San Tommaso così commenta questo episodio: “(…) l’Apostolo contrastò Pietro nell’esercizio dell’autorità e non nell’autorità di governo.” E soprattutto dice a beneficio dei superiori e degli inferiori: “Ai prelati (f dato esempio) di umiltà, perché non rifiutino di accettare i richiami da parte dei loro inferiori e soggetti; e ai soggetti (fu dato) esempio di zelo e libertà, perché non temano di correggere i loro prelati, soprattutto quando la colpa è stata pubblica ed è ridondata in pericoli per molti.”
Ancora san Tommaso: “(…) essendovi un pericolo prossimo alla fede, i prelati devono essere ripresi, perfino pubblicamente, da parte dei loro soggetti.”
La correzione fraterna è obbligatoria.
Quando si tratta di inferiori rispetto a superiori, ovviamente la correzione deve avvenire con rispetto: “(…) i prelati non vanno corretti dai sudditi di fronte a tutti, ma umilmente, in privato, a meno che non incomba un pericolo per la fede; allora infatti il prelato diventerebbe minore, qualora scivolasse nell’infedeltà, e il suddito diventerebbe maggiore.”
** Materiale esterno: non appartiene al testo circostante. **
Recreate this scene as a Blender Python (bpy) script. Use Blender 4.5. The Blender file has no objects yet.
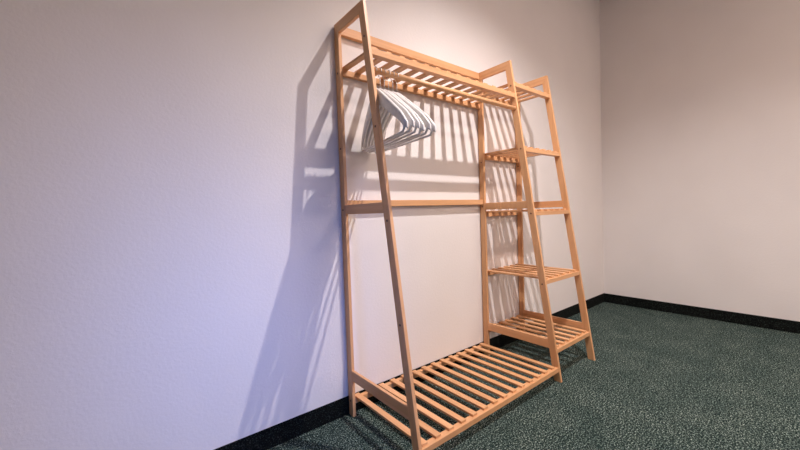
import bpy, bmesh, math, random
from mathutils import Vector, Matrix
random.seed(4)
S = bpy.context.scene
C = S.collection

# ------------------------------------------------------------------ camera
yaw, pitch, roll = 0.6714, -0.0341, -0.0345
CAM = Vector((-0.7545, -1.3644, 0.8861)); FPX = 351.04
cy, sy, cp, sp = math.cos(yaw), math.sin(yaw), math.cos(pitch), math.sin(pitch)
F = Vector((sy*cp, cy*cp, sp)); R = Vector((cy, -sy, 0)); U = R.cross(F)
R2 = math.cos(roll)*R + math.sin(roll)*U
U2 = -math.sin(roll)*R + math.cos(roll)*U
cam_data = bpy.data.cameras.new('camera'); cam = bpy.data.objects.new('camera', cam_data); C.objects.link(cam)
cam_data.sensor_width = 36; cam_data.lens = FPX/800*36; cam_data.clip_start = 0.02
M = Matrix((R2, U2, -F)).transposed().to_4x4(); M.translation = CAM
cam.matrix_world = M
S.camera = cam

# ------------------------------------------------------------------ world, lights, exposure
S.view_settings.view_transform = 'Standard'; S.view_settings.look = 'None'
S.view_settings.gamma = 1; S.view_settings.use_curve_mapping = False
S.view_settings.exposure = 0.0
w = bpy.data.worlds.new('world'); S.world = w; w.use_nodes = True
w.node_tree.nodes['Background'].inputs[0].default_value = (0.30, 0.48, 1.0, 1)
w.node_tree.nodes['Background'].inputs[1].default_value = 3.0
CEIL = 2.735
LAMP = Vector((0.60, -1.04, 2.69))
def light(name, kind, loc, energy, color, **kw):
    d = bpy.data.lights.new(name, kind); o = bpy.data.objects.new(name, d); C.objects.link(o)
    o.location = loc; d.energy = energy; d.color = color
    for k, v in kw.items(): setattr(d, k, v)
    return o
E1, E2, E3 = 205.0, 56.0, 2.3
COL1, COL2, COL3 = (0.97, 0.905, 0.90), (1.0, 0.775, 0.66), (0.03, 0.24, 1.0)
light('downlight_beam', 'SPOT', LAMP, E1, COL1, shadow_soft_size=0.012,
      spot_size=math.radians(128), spot_blend=0.9).rotation_euler = \
    Vector((0.09, -0.03, -1)).to_track_quat('-Z', 'Y').to_euler()
# unseen ceiling panel behind the camera, added for soft warm fill
FILL_PANEL = (1.05, -3.05, CEIL-0.035)
pan = light('fill_panel_light', 'AREA', FILL_PANEL, E2, COL2, shape='RECTANGLE', size=1.2, size_y=0.6)
# daylight pushed in through the window opening in the wall behind the camera
WX0, WX1, WZ0, WZ1, WY = -0.95, -0.35, 0.9, 2.1, -3.6
day = light('window_daylight', 'AREA', ((WX0+WX1)/2, WY-0.25, (WZ0+WZ1)/2), E3, COL3,
            shape='RECTANGLE', size=0.5, size_y=1.1, spread=math.radians(26))
day.rotation_euler = (Vector((-0.42, 0, 0.38)) - day.location).to_track_quat('-Z', 'Y').to_euler()

# ------------------------------------------------------------------ materials
def mat(name, base, rough=0.6):
    m = bpy.data.materials.new(name); m.use_nodes = True
    b = m.node_tree.nodes['Principled BSDF']
    b.inputs['Base Color'].default_value = (*base, 1); b.inputs['Roughness'].default_value = rough
    return m, m.node_tree, b
def node(nt, t, **kw):
    n = nt.nodes.new(t)
    for k, v in kw.items():
        if k in n.inputs: n.inputs[k].default_value = v
        else: setattr(n, k, v)
    return n
def ramp(nt, fac, stops):
    r = nt.nodes.new('ShaderNodeValToRGB'); e = r.color_ramp.elements
    while len(e) < len(stops): e.new(0.5)
    for i, (p, c) in enumerate(stops): e[i].position = p; e[i].color = (*c, 1)
    nt.links.new(fac, r.inputs[0]); return r.outputs[0]
def bump(nt, b, h, strength, dist):
    n = node(nt, 'ShaderNodeBump', Strength=strength, Distance=dist)
    nt.links.new(h, n.inputs['Height']); nt.links.new(n.outputs[0], b.inputs['Normal'])

def wall_material():
    m, nt, b = mat('painted_woodchip_plaster', (0.80, 0.755, 0.735), 0.85)
    tc = node(nt, 'ShaderNodeTexCoord')
    n1 = node(nt, 'ShaderNodeTexNoise', Scale=95.0, Detail=3.0, Roughness=0.6)
    n2 = node(nt, 'ShaderNodeTexNoise', Scale=2.2, Detail=2.0)
    for n in (n1, n2): nt.links.new(tc.outputs['Object'], n.inputs['Vector'])
    col = ramp(nt, n2.outputs['Fac'], [(0.3, (0.775, 0.730, 0.712)), (0.7, (0.815, 0.770, 0.750))])
    nt.links.new(col, b.inputs['Base Color'])
    bump(nt, b, n1.outputs['Fac'], 0.28, 0.003)
    return m
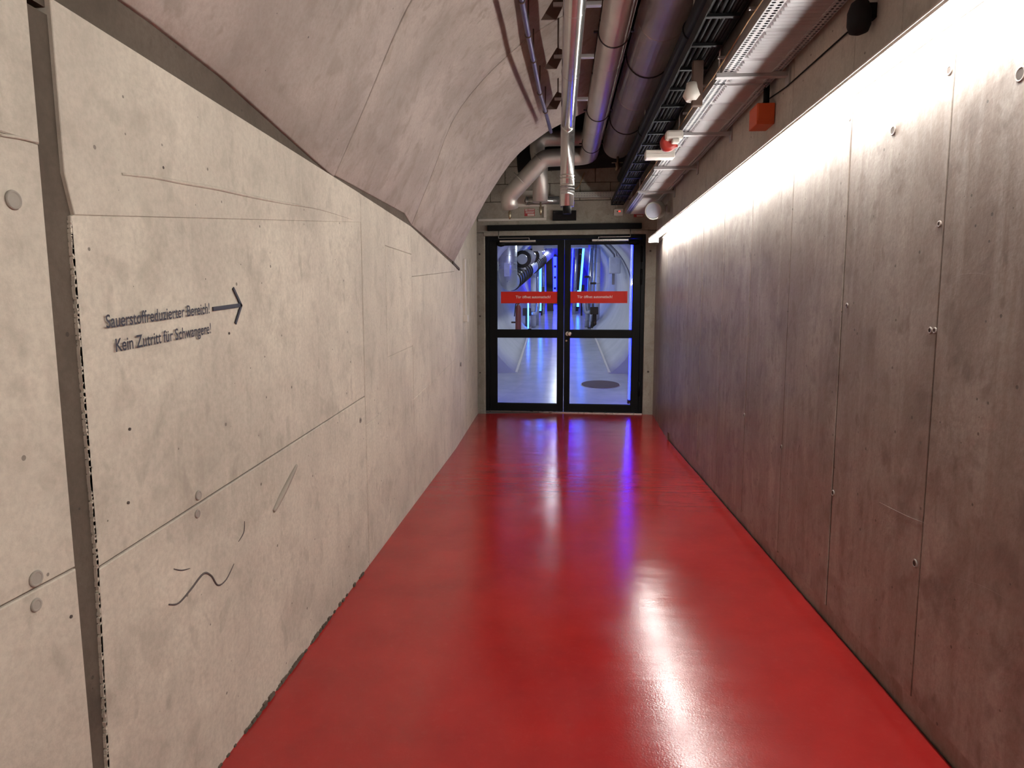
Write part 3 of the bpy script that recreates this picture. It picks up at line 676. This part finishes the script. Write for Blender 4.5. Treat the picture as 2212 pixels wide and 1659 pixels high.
# white rounded box / red sounder / white flat box hanging left of the tray
p = pt(1460, 292, 0, .84); t = thing('junction_box', p, 'white rounded box fixed to the left edge of the tray, above the red sounder', 'box')
MB().cbox(p.x-.075, p.x+.05, p.y-.04, p.y+.04, p.z-.035, p.z+.03, .018).build('box_body', M_WH, t); MB().cbox(p.x-.03, p.x+.02, p.y-.045, p.y+.02, p.z-.06, p.z-.03, .008).build('cable_gland', M_WH, t)
p = pt(1443, 310, 0, .80); t = thing('alarm_sounder', p, 'dark red round alarm sounder between two white boxes beside the tray', 'alarm')
MB().tube([p+Vector((0, .05, .0)), p+Vector((0, -.0, 0)), p+Vector((0, -.05, 0)), p+Vector((0, -.06, 0))], .06, 24, rr=[.05, .06, .06, .04]).build('sounder_body', M_REDP, t); MB().cbox(p.x-.04, p.x+.07, p.y-.015, p.y+.015, p.z-.03, p.z-.01, .004).build('lug', M_REDP, t)
p = pt(1430, 335, 0, .80); t = thing('junction_box', p, 'flat white box on the left of the tray, below the red sounder', 'box')
MB().cbox(p.x-.13, p.x+.09, p.y-.05, p.y+.05, p.z-.03, p.z+.03, .006).build('box_body', M_WH, t); MB().cbox(p.x+.06, .897, p.y-.01, p.y+.01, p.z-.02, 2.8, .002).build('lug', M_WH, t); MB().cbox(p.x-.12, p.x+.08, p.y-.052, p.y-.048, p.z-.004, p.z, .001).build('lid_seam', M_HORN, t)
# fire/smoke detector bracket near the ladder
p = pt(1494, 203, 0, .76); t = thing('smoke_detector', p, 'brown and beige detector hanging over the cable ladder', 'detector')
MB().tube([p+Vector((0, 0, .06)), p+Vector((0, 0, .03)), p+Vector((0, 0, -.01)), p+Vector((0, 0, -.04))], .03, 20, rr=[.03, .035, .05, .03]).build('detector_body', M_WH, t)
MB().cbox(p.x+.0, p.x+.06, p.y-.02, p.y+.02, p.z-.07, max(p.z+.07, 2.875), .006).build('mount', M_BR, t)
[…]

La correzione deve essere privata se il peccato è privato, pubblica se il peccato è pubblico. Sempre san Tommaso dice: “(…) poiché san Pietro aveva peccato di fronte a tutti, doveva essere perseguito di fronte a tutti.”
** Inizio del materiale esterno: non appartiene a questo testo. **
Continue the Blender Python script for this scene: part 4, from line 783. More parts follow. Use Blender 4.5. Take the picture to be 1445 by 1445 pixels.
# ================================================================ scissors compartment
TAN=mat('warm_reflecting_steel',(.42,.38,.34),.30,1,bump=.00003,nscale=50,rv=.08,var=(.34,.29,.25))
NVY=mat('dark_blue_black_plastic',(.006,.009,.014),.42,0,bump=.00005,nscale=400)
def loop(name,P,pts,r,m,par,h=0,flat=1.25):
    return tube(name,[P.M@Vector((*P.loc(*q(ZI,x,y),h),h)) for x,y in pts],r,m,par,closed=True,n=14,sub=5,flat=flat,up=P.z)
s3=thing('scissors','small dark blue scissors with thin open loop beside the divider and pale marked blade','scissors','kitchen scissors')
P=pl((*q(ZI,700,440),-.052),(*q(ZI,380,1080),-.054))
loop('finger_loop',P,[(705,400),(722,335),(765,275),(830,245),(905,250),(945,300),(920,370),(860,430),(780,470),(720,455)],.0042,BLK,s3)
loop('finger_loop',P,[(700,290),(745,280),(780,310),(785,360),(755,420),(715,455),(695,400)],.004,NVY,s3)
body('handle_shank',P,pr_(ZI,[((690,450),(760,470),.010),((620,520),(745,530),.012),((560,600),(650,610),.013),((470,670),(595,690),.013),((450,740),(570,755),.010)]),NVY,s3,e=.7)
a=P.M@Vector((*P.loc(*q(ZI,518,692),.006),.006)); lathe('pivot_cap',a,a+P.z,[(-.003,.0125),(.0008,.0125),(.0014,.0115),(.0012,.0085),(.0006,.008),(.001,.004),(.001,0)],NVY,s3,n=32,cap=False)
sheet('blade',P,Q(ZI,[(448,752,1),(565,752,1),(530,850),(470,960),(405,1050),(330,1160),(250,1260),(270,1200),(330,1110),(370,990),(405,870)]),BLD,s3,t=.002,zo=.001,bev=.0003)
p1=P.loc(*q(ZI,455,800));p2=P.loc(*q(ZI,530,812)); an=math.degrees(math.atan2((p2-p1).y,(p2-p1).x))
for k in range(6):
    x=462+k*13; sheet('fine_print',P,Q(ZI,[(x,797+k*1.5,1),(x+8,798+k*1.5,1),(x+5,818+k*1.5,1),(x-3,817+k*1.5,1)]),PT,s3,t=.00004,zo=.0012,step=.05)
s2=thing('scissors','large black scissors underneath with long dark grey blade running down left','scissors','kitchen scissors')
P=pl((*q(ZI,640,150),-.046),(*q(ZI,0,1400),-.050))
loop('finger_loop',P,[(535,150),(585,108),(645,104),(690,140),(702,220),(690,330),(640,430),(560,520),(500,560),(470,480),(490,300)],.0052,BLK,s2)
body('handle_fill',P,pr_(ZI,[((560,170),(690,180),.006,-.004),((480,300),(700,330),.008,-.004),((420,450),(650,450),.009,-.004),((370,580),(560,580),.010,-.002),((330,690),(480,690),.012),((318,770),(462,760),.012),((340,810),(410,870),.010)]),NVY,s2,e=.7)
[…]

Che fare nella situazione attuale?
Riteniamo importante consigliare sei cose:
Primo: bisogna riconoscere la crisi drammatica che sta attraversando la Chiesa.
Secondo: bisogna custodire la fede, coltivando per sé e insegnando agli altri quella di sempre.
Terzo: porre resistenza all’autorità dinanzi a tutte quelle direttive che dovessero ledere la Legge Divina.
Quarto: convincersi che i papi attuali sono papi legittimi, quindi vanno evitate derive sedevacantiste.
Quinto: non lasciarsi ingannare da soluzioni da “collegialità episcopale” o da riferimento esclusivo alla Tradizione, nel senso che queste possano di autorità risolvere la crisi.
Sesto: ricorrere alla preghiera e alla propria santificazione, strappando in tal modo la grazia al Signore affinché al più presto possa Lui risolvere la crisi.